Como era bom quando conhecíamos os vizinhos. Onde eu nasci e me criei, conhecíamos os vizinhos. Alguns viraram compadres outros eram tão amigos que eram como irmãos. Era comum os pequenos tratar os vizinhos próximos como Tio e Tia mesmo sem parentesco. Eram uniões de amizade, de solidariedade, de empatia de carinho, atenção e ajuda mútua. Todos sabiam da vida de todos, dos casamentos, dos filhos, dos problemas, das conquistas, das derrotas. Os bairros ou quadras eram microcosmos que conhecíamos bem e tínhamos segurança e liberdade.
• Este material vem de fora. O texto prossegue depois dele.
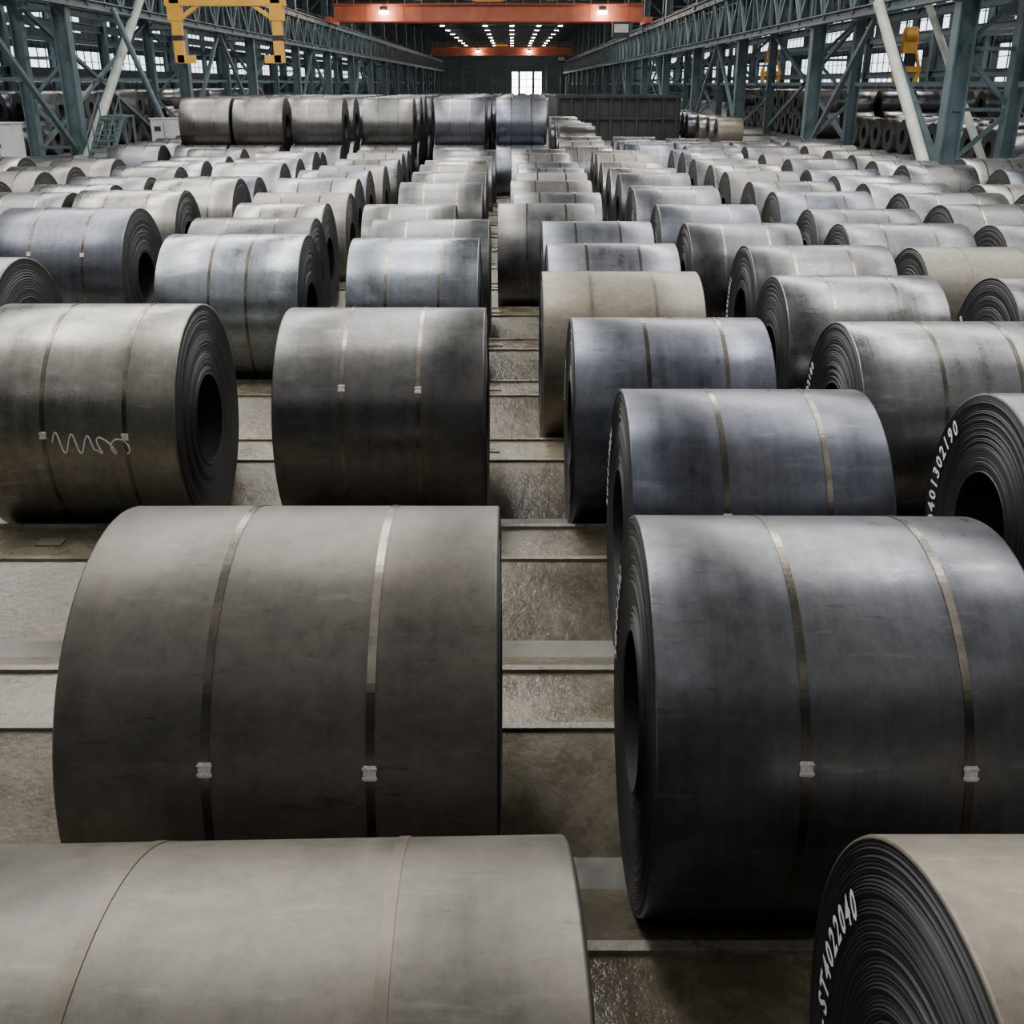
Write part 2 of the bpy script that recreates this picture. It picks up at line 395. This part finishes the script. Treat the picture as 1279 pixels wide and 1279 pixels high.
# skylight sheets, with added fill panels at the near end
for X in(-31,-13.5,-8.5,-2.6,6.4,12.3,28):
    mb=MB(); y=-10
    while y<146:
        w=.75
        mb.add([(X-w,y,ZC-1.0),(X-w,y+7.6,ZC-1.0),(X+w,y+7.6,ZC-1.0),(X+w,y,ZC-1.0)],[(0,1,2,3)],'sky' if y>7 else 'near_fill')
        mb.box((X,y+3.8,ZC-.93),(1.9,7.9,.08),'ceil')
        mb.box((X-.85,y+3.8,ZC-1.0),(.1,7.8,.16),'ceil'); mb.box((X+.85,y+3.8,ZC-1.0),(.1,7.8,.16),'ceil'); y+=9 if y<34 else 18
    mb.obj('ceiling_light_panel_row',fix=False)
for X in(-13,-5,0,5,9):
    mb=MB(); y=160
    while y<335:
        mb.tube((X,y,ZC-1.6),(X,y,ZC-1.1),.35,'darksteel'); mb.box((X,y,ZC-1.63),(.8,.8,.05),'lamp'); mb.tube((X,y,ZC-1.1),(X,y,ZC-.1),.04,'rope'); y+=18
    mb.obj('high_bay_lamp_row')
# ------------------------------------------------------------ columns and runways
def column(X,y,d):
    mb=MB(); t='teal'; ht=ZC-.9-0
    mb.ibeam((0,0,0),(0,0,ht),.55,.6,.06,t); mb.ibeam((d*2.0,0,0),(d*2.0,0,ht),.45,.45,.05,t)
    z=.5;s=0
    while z<ht-2:
        a,b=(0,d*2.0) if s%2==0 else (d*2.0,0)
        mb.beam((a,0,z),(b,0,z+1.9),.14,.14,t); mb.beam((0,0,z),(d*2,0,z),.12,.16,t); z+=1.9;s+=1
    mb.box((d*1.0,0,.06),(3.2,1.1,.12),t); 
    mb.box((0,0,.35),(.9,.08,.6),t); mb.box((0,-.0,8.8),(1.1,.9,.25),t)
    mb.beam((0,.3,6.1),(0,2.6,8.2),.18,.18,t); mb.beam((0,-.3,6.1),(0,-2.6,8.2),.18,.18,t)
    return mb.obj('lattice_column',(X,y,0))
def runway(X,ys,z0,z1,d):
    mb=MB(); a,b=ys[0],ys[-1]
    mb.ibeam((X,a,z1),(X,b,z1),.5,.45,.05,'teal',(0,0,1)); mb.ibeam((X,a,z0),(X,b,z0),.4,.35,.05,'teal',(0,0,1))
    y=a;s=0
    while y<b-.1:
        mb.beam((X,y,z0 if s%2 else z1),(X,y+2.25,z1 if s%2 else z0),.16,.16,'teal'); mb.beam((X,y,z0),(X,y,z1),.12,.12,'teal'); y+=2.25;s+=1
    mb.box((X,(a+b)/2,z1+.28),(.1,b-a,.12),'rope')
    mb.box((X+d*.9,(a+b)/2,z1+.05),(1.2,b-a,.05),'teal') # walkway
    for h in(.55,1.05): mb.box((X+d*1.5,(a+b)/2,z1+h),(.05,b-a,.05),'teal')
    y=a
    while y<b: mb.box((X+d*1.5,y,z1+.55),(.05,.05,1.1),'teal'); y+=2
    return mb.obj('crane_runway_girder')
yr=[38+18*k for k in range(-2,17)]; yl=[51+18*k for k in range(-3,16)]
for y in yr: column(15,y,1)
for y in yl: column(-20,y,-1)
runway(14.6,yr,6.0,8.7,1); runway(-19.6,yl,6.6,9.0,-1)
runway(17.4,yr,6.0,8.7,-.2); runway(-22.4,yl,6.6,9.0,.2)
mb=MB()
for i,y in enumerate(yr[:-1]):
    if i%2==0:
        mb.beam((15.0,y+.4,.4),(15.0,y+9,6),.2,.2,'teal'); mb.beam((15.0,y+17.6,.4),(15.0,y+9,6),.2,.2,'teal')
    else:
        mb.beam((17,y+.4,.6),(17,y+17.6,6),.18,.18,'teal'); mb.beam((17,y+17.6,.6),(17,y+.4,6),.18,.18,'teal')
    mb.beam((17,y+.4,3.2),(17,y+17.6,3.2),.18,.18,'teal')
for i,y in enumerate(yl[:-1]):
    if i%2==0:
        mb.beam((-20,y+.4,.4),(-20,y+9,6.5),.2,.2,'teal'); mb.beam((-20,y+17.6,.4),(-20,y+9,6.5),.2,.2,'teal')
    else:
        mb.beam((-22,y+.4,.4),(-22,y+17.6,6.5),.18,.18,'teal'); mb.beam((-22,y+17.6,.4),(-22,y+.4,6.5),.18,.18,'teal')
    mb.beam((-22,y+.4,3.4),(-22,y+17.6,3.4),.18,.18,'teal')
mb.obj('column_cross_bracing')
mb=MB(); mb.tube((14.1,36.6,0),(14.1,44.5,6.1),.2,'greytube'); mb.box((14.1,36.6,.1),(.8,.8,.2),'greytube'); mb.obj('raking_brace_tube')
mb=MB(); mb.tube((16.4,37.2,0),(16.4,45.5,6.1),.14,'greytube'); mb.box((16.4,37.2,.1),(.6,.6,.2),'greytube'); mb.obj('raking_brace_tube')
mb=MB(); mb.tube((-19.4,50,0),(-19.4,60.5,7.4),.22,'greytube'); mb.box((-19.4,50,.1),(.8,.8,.2),'greytube'); mb.obj('raking_brace_tube')
mb=MB(); mb.tube((-17.2,56.5,0),(-19.4,56,6.6),.14,'teal'); mb.box((-17.2,56.5,.1),(.7,.7,.2),'teal'); mb.obj('raking_brace_tube')
# outer columns
mb=MB()
for y in yl:
    for X in(-44.5,-33): mb.ibeam((X,y+5,0),(X,y+5,ZC-1),.5,.6,.06,'teal')
for y in yr:
    for X in(40.5,36): mb.ibeam((X,y+5,0),(X,y+5,ZC-1),.5,.6,.06,'teal')
for X in(-44,-33,40,36): 
    for z in(7.2,4.0): mb.ibeam((X,0,z),(X,335,z),.4,.5,.06,'teal',(0,0,1))
mb.obj('side_bay_column_row')
# ------------------------------------------------------------ cranes
def crane(xa,xb,y,z,col='red',trolley=None,lamps=()):
    mb=MB(); xm=(xa+xb)/2; L=xb-xa
    for dy in(-1.5,1.5):
        mb.box((xm,y+dy,z+1.2),(L-1.2,.7,1.7),col)
        x=xa+2
        while x<xb-1: mb.box((x,y+dy-.37*(1 if dy<0 else -1),z+1.2),(.08,.06,1.6),col); x+=2
        mb.box((xm,y+dy,z+2.15),(L-1,.12,.14),'rope')
    for x in(xa,xb):
        mb.box((x,y,z+.45),(.7,5.6,.6),col)
        for dy in(-2.2,2.2): mb.tube((x-.18,y+dy,z+.3),(x+.18,y+dy,z+.3),.29,'rope',16)
    for h in(2.6,3.1): mb.box((xm,y-2.2,z+h),(L-1,.05,.05),'yellow')
    x=xa+1
    while x<xb: mb.box((x,y-2.2,z+2.5),(.05,.05,1.2),'yellow'); x+=1.8
    mb.box((xm,y-2.2,z+1.95),(L-1,.8,.05),col)
    tx=trolley if trolley is not None else xm
    mb.box((tx,y,z+2.5),(3,3.6,.5),'yellow'); mb.tube((tx-1,y,z+3.1),(tx+1,y,z+3.1),.4,'darksteel',16); mb.box((tx+1.2,y+.9,z+3.05),(.7,.7,.6),'darksteel')
    mb.box((xb-3,y-2.6,z-.5),(1.8,1.6,1.5),'darksteel'); mb.box((xb-3,y-3.42,z-.4),(1.5,.05,.8),'white')
    for x in lamps:
        mb.box((x,y-2.3,z+1.75),(.12,.9,.12),'darksteel'); mb.tube((x,y-2.7,z+1.3),(x,y-2.7,z+1.75),.4,'darksteel',16); mb.tube((x,y-2.7,z+1.0),(x,y-2.7,z+1.3),.5,'lamp',16)
    return mb.obj('overhead_crane')
zr=9.05
def tong(X,y,zb,w,ztop,hh=2.4,col='yellow'):
    mb=MB()
    top=zb+hh
    mb.box((X,y,top),(w,.4,.5),col); mb.box((X,y,top+.5),(w*.45,.6,.5),col)
    for s in(-1,1):
        xx=X+s*w*.42
        mb.box((xx,y,zb+hh/2),(.42,.4,hh),col); mb.box((xx-s*.28,y,zb+.15),(.75,.4,.34),col)
        mb.beam((xx,y,top-.9),(X+s*w*.2,y,top-.1),.16,.25,col); mb.box((xx+s*.03,y,top-.5),(.6,.5,.7),col); mb.box((xx+s*.03,y,zb+hh*.4),(.5,.5,.2),'darksteel')
        for dy in(-.22,.22): mb.tube((X+s*.35,y+dy,top+.6),(X+s*.35,y+dy,ztop),.035,'rope',8)
    mb.tube((X-.2,y,top+1.0),(X+.2,y,top+1.0),.45,col,20)
    mb.box((X+w*.2,y-.3,top+.55),(.4,.3,.4),'white')
    return mb.obj('coil_lifting_tong')
def hook(X,y,zb,ztop):
    mb=MB(); c='yellow'
    mb.box((X,y,zb+2.0),(.75,.5,.9),c); mb.tube((X-.3,y,zb+2.45),(X+.3,y,zb+2.45),.42,c,20)
    mb.box((X,y,zb+1.2),(.3,.3,.9),'darksteel')
    mb.box((X,y,zb+.75),(1.5,.4,.3),c)
    for s in(-1,1): mb.beam((X+s*.65,y,zb+.75),(X+s*.55,y,zb),.22,.3,c); mb.beam((X+s*.4,y,zb+1.7),(X+s*.68,y,zb+.8),.14,.2,c)
    for s in(-.2,.2):
        for dy in(-.15,.15): mb.tube((X+s,y+dy,zb+2.5),(X+s,y+dy,ztop),.035,'rope',8)
    return mb.obj('crane_hook_block')
crane(-19.6,14.6,125,zr,lamps=(-13.6,9.6)); crane(-19.6,14.6,270,zr,lamps=(-8,4))
crane(-19.6,14.6,52,zr,trolley=-12.9); tong(-12.9,52,4.1,5.4,11.2,2.6)
crane(17.4,40,62,zr,trolley=21.6); hook(21.6,62,3.2,11.2)
crane(17.4,40,86,zr,trolley=19.7); hook(19.7,86,3.2,11.2)
# ------------------------------------------------------------ miscellaneous plant
mb=MB()  # dark ribbed bin
x0,x1,y0,y1,h=2.8,10.2,68,84,2.5
mb.box(((x0+x1)/2,y0,h/2),(x1-x0,.15,h),'darksteel'); mb.box(((x0+x1)/2,y1,h/2),(x1-x0,.15,h),'darksteel')
mb.box((x0,(y0+y1)/2,h/2),(.15,y1-y0,h),'darksteel'); mb.box((x1,(y0+y1)/2,h/2),(.15,y1-y0,h),'darksteel'); mb.box(((x0+x1)/2,(y0+y1)/2,.1),(x1-x0,y1-y0,.2),'darksteel')
x=x0
while x<x1: mb.box((x,y0-.14,h/2),(.14,.2,h),'darksteel'); x+=.8
mb.box(((x0+x1)/2,y0-.1,h),(x1-x0+.3,.4,.18),'darksteel'); mb.box(((x0+x1)/2,y0-.1,h*.5),(x1-x0+.1,.3,.12),'darksteel'); mb.obj('scrap_bin')
def cabinet(x,y,w,d,h):
    mb=MB(); mb.box((0,0,h/2+.05),(w,d,h-.1),'white'); mb.box((0,0,.05),(w*.94,d*.94,.1),'darksteel'); mb.box((0,-d/2-.01,h/2),(.02,.02,h*.85),'darksteel')
    mb.box((.08,-d/2-.03,h*.5),(.03,.05,.15),'darksteel'); mb.box((-w*.25,-d/2-.015,h*.75),(w*.25,.02,h*.12),'darksteel'); mb.box((0,0,h+.02),(w+.1,d+.1,.05),'white'); mb.obj('electrical_cabinet',(x,y,0))
cabinet(-21.2,46,1.3,1,1.7); cabinet(-16.2,52,1.2,.8,1.7); cabinet(18.4,34,1.2,.8,1.9)
mb=MB() # stair
for i in range(8): mb.box((0,i*.28,.22+i*.22),(.9,.28,.04),'teal')
for s in(-.47,.47):
    mb.beam((s,-.1,.05),(s,2.1,1.85),.06,.2,'teal'); mb.beam((s,-.1,1.0),(s,2.1,2.8),.05,.05,'teal')
    for i in(0,3,7): mb.beam((s,i*.28,.15+i*.22),(s,i*.28,1.1+i*.22),.05,.05,'teal')
mb.box((0,2.9,1.85),(1,1.4,.08),'teal')
for s in(-.45,.45): mb.beam((s,3.5,0),(s,3.5,1.85),.08,.08,'teal'); mb.beam((s,2.3,0),(s,2.3,1.85),.08,.08,'teal')
mb.obj('access_stair',(-18.0,48,0))
# ------------------------------------------------------------ world, camera
w=bpy.data.worlds.new('World'); S.world=w; w.use_nodes=True
w.node_tree.nodes['Background'].inputs[0].default_value=(.7,.8,1,1); w.node_tree.nodes['Background'].inputs[1].default_value=.5
cam=bpy.data.cameras.new('camera'); co=bpy.data.objects.new('camera',cam); S.collection.objects.link(co); S.camera=co
cam.sensor_width=36; cam.lens=36*1300/1279; cam.clip_end=600
co.location=(0,0,H); co.rotation_euler=(math.radians(90-22.37),0,0)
As portas das casas nunca estavam trancadas. Entrávamos sem avisar, não havia nenhuma cerimônia nem mimimi. Não havia solidão. Passados mais de meio século é claro que lembro dos vizinhos: Santolin, Galli, Chiodi, Preá, Tibursky, Canova, Guimarães, Hubner, Setembrina, Fanin, Pichler, Malinowski, enfim muita gente. Hoje na minha rua, em Joinville,  só conheço das duas casas do lado. 
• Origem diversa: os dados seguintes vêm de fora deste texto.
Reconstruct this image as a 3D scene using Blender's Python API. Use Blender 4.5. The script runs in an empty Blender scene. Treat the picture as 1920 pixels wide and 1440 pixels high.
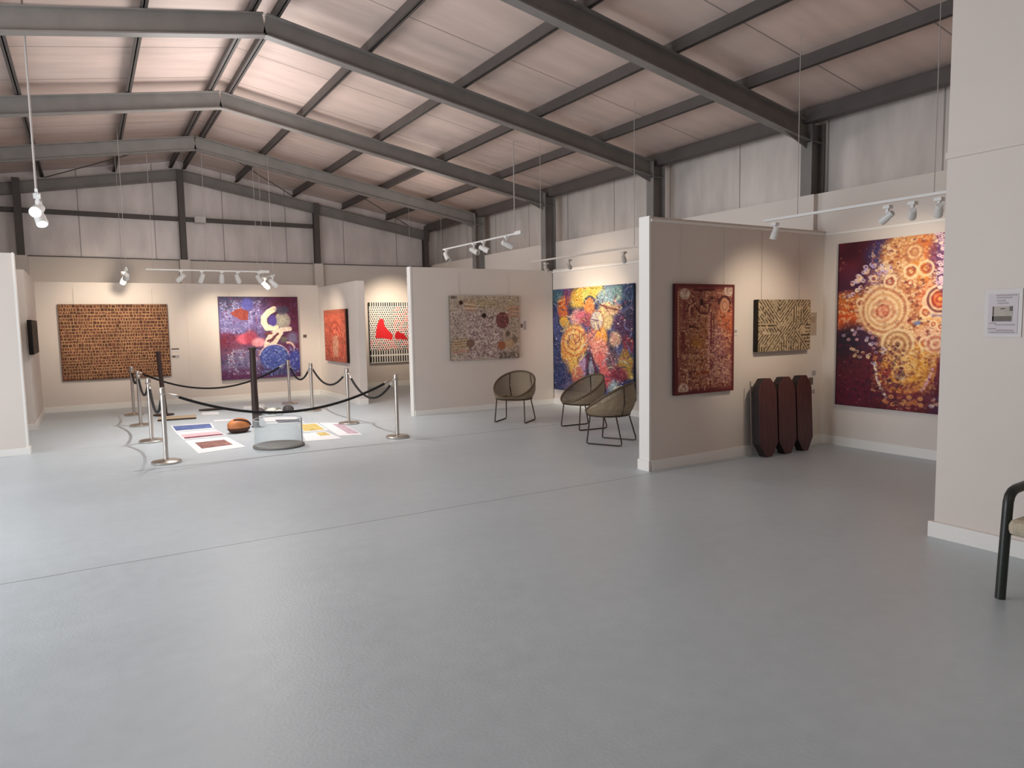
import bpy, bmesh, math, random
import numpy as np
from mathutils import Vector, Matrix
random.seed(7)
rng = np.random.default_rng(11)
S = bpy.context.scene
COL = S.collection
PI = math.pi

# ------------------------------------------------------------------ view settings
S.view_settings.view_transform = 'Standard'
S.view_settings.look = 'None'
S.view_settings.gamma = 1.0
S.view_settings.use_curve_mapping = False
S.view_settings.exposure = 0.0

def lin(c):
    c = np.asarray(c, float)
    return np.where(c <= 0.04045, c / 12.92, ((c + 0.055) / 1.055) ** 2.4)

def L(r, g, b):
    v = lin([r / 255, g / 255, b / 255])
    return (float(v[0]), float(v[1]), float(v[2]), 1.0)

# ------------------------------------------------------------------ materials
MATS = {}
def mat(name, rgb, rough=0.6, metal=0.0, noise=0.0, nscale=8.0, bump=0.0, bscale=60.0, stretch=None, spec=0.5, emit=None, estr=0.0):
    if name in MATS: return MATS[name]
    m = bpy.data.materials.new(name); m.use_nodes = True
    nt = m.node_tree; b = nt.nodes['Principled BSDF']
    col = L(*rgb)
    b.inputs['Roughness'].default_value = rough
    b.inputs['Metallic'].default_value = metal
    b.inputs['Specular IOR Level'].default_value = spec
    b.inputs['Base Color'].default_value = col
    tc = nt.nodes.new('ShaderNodeTexCoord')
    src = tc.outputs['Object']
    if stretch:
        mp = nt.nodes.new('ShaderNodeMapping'); mp.inputs['Scale'].default_value = stretch
        nt.links.new(src, mp.inputs['Vector']); src = mp.outputs['Vector']
    if noise > 0:
        n = nt.nodes.new('ShaderNodeTexNoise'); n.inputs['Scale'].default_value = nscale; n.inputs['Detail'].default_value = 5
        nt.links.new(src, n.inputs['Vector'])
        r = nt.nodes.new('ShaderNodeMapRange')
        r.inputs['From Min'].default_value = 0.3; r.inputs['From Max'].default_value = 0.7
        r.inputs['To Min'].default_value = 1 - noise; r.inputs['To Max'].default_value = 1 + noise
        nt.links.new(n.outputs['Fac'], r.inputs['Value'])
        mx = nt.nodes.new('ShaderNodeMix'); mx.data_type = 'RGBA'; mx.blend_type = 'MULTIPLY'
        mx.inputs['Factor'].default_value = 1.0
        mx.inputs['A'].default_value = col
        nt.links.new(r.outputs['Result'], mx.inputs['B'])
        nt.links.new(mx.outputs['Result'], b.inputs['Base Color'])
    if bump > 0:
        n2 = nt.nodes.new('ShaderNodeTexNoise'); n2.inputs['Scale'].default_value = bscale; n2.inputs['Detail'].default_value = 3
        nt.links.new(src, n2.inputs['Vector'])
        bp = nt.nodes.new('ShaderNodeBump'); bp.inputs['Strength'].default_value = bump; bp.inputs['Distance'].default_value = 0.02
        nt.links.new(n2.outputs['Fac'], bp.inputs['Height']); nt.links.new(bp.outputs['Normal'], b.inputs['Normal'])
    if emit:
        b.inputs['Emission Color'].default_value = L(*emit); b.inputs['Emission Strength'].default_value = estr
    MATS[name] = m
    return m

WHITE = mat('white wall paint', (221, 211, 203), 0.55, noise=0.02, nscale=1.2)
TRIM = mat('white gloss trim', (238, 235, 230), 0.35)
STEEL = mat('grey painted steel', (126, 121, 117), 0.5, noise=0.10, nscale=4)
STEELD = mat('dark purlin steel', (80, 73, 70), 0.55, noise=0.10, nscale=4)
CHROME = mat('brushed stainless steel', (200, 192, 184), 0.28, 0.9)
ROPE = mat('black velvet rope', (20, 17, 18), 0.85, bump=0.3, bscale=200)
FIX = mat('white lamp housing', (226, 226, 224), 0.4)
FIXB = mat('black lamp housing', (30, 27, 26), 0.4)
LENS = mat('lit lamp lens', (255, 250, 240), 0.3, emit=(255, 244, 226), estr=30.0)
LENSOFF = mat('unlit lamp lens', (170, 170, 165), 0.2)
CABLE = mat('pale hanging cable', (176, 168, 164), 0.5)
WIRE = mat('thin picture wire', (190, 180, 170), 0.4)
PAPER = mat('white paper', (240, 240, 242), 0.7)
LABEL = mat('label card', (222, 214, 210), 0.6)

def mat_foil(name, rgb, rough, metal, stretch, bump, seam=None):
    m = mat(name, rgb, rough, metal, noise=0.10, nscale=3.0, bump=bump, bscale=6.0, stretch=stretch)
    return m
FOILW = mat('silver wall insulation', (206, 197, 191), 0.42, 0.2, noise=0.12, nscale=2.0, bump=0.25, bscale=3.0, stretch=(2.0, 2.0, 0.6))
FOILR = mat('foil roof lining', (214, 192, 182), 0.5, 0.15, noise=0.10, nscale=1.6, bump=0.6, bscale=2.5, stretch=(0.5, 2.5, 1.0))

def seams(m, axis, every, w, dark):
    nt = m.node_tree; N = nt.nodes; Lk = nt.links; b = N['Principled BSDF']
    old = b.inputs['Base Color'].links[0].from_socket
    tc = N.new('ShaderNodeTexCoord'); sp = N.new('ShaderNodeSeparateXYZ'); Lk.new(tc.outputs['Object'], sp.inputs[0])
    d = N.new('ShaderNodeMath'); d.operation = 'DIVIDE'; d.inputs[1].default_value = every
    Lk.new(sp.outputs[axis], d.inputs[0])
    f = N.new('ShaderNodeMath'); f.operation = 'FRACT'; Lk.new(d.outputs[0], f.inputs[0])
    l = N.new('ShaderNodeMath'); l.operation = 'LESS_THAN'; l.inputs[1].default_value = w / every; Lk.new(f.outputs[0], l.inputs[0])
    k = N.new('ShaderNodeMath'); k.operation = 'MULTIPLY'; k.inputs[1].default_value = 0.7; Lk.new(l.outputs[0], k.inputs[0])
    mx = N.new('ShaderNodeMix'); mx.data_type = 'RGBA'; mx.inputs['B'].default_value = L(*dark)
    Lk.new(k.outputs[0], mx.inputs['Factor']); Lk.new(old, mx.inputs['A']); Lk.new(mx.outputs['Result'], b.inputs['Base Color'])
    return m
FOILG = mat('silver gable insulation', (218, 208, 205), 0.42, 0.15, noise=0.12, nscale=2.0, bump=0.25, bscale=3.0, stretch=(2.0, 2.0, 0.6))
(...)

E no momento que estamos vivendo precisamos ficar  mais distanciados e isolados. Dias atrás fui num supermercado e chegando na porta um rapaz veio ao meu encontro, visivelmente alterado. Deu um efusivo bom dia e veio em minha direção sorrindo. Mas uma alegria com olhar triste e semblante quase desesperador. Fala comigo, por favor. Eu não quero dinheiro, não vou te assaltar eu só quero alguém que fale comigo, ele repetia. Fiquei assustado, pensei em chamar a segurança, mas parei e ouvi. Ali mesmo em pé na porta do supermercado. Ele só queria uns poucos minutos de conversa com um ser humano. Só isso.

Agora lendo o jornal A Notícia na edição impressa de final de semana, publica uma matéria sobre os avanços da tecnologia na criação de robôs para que as pessoas conversem com este aplicativo, através de seu smart. É o tal de Replika que já é usado por mais de meio milhão de pessoas nos Estados Unidos. Triste o caminho da humanidade. Em breve vamos conversar com filhos e marido e mulher por aplicativos mesmo estando na mesma casa.

Ainda prefiro o contato com as pessoas, uma roda de chimarrão, um cafezão da tarde e um churrasco com os amigos, um passeio ao ar livre. 

Já estou mateando desde às 5h esperando a cachorrada acordar. Pelo menos eles ainda me ouvem.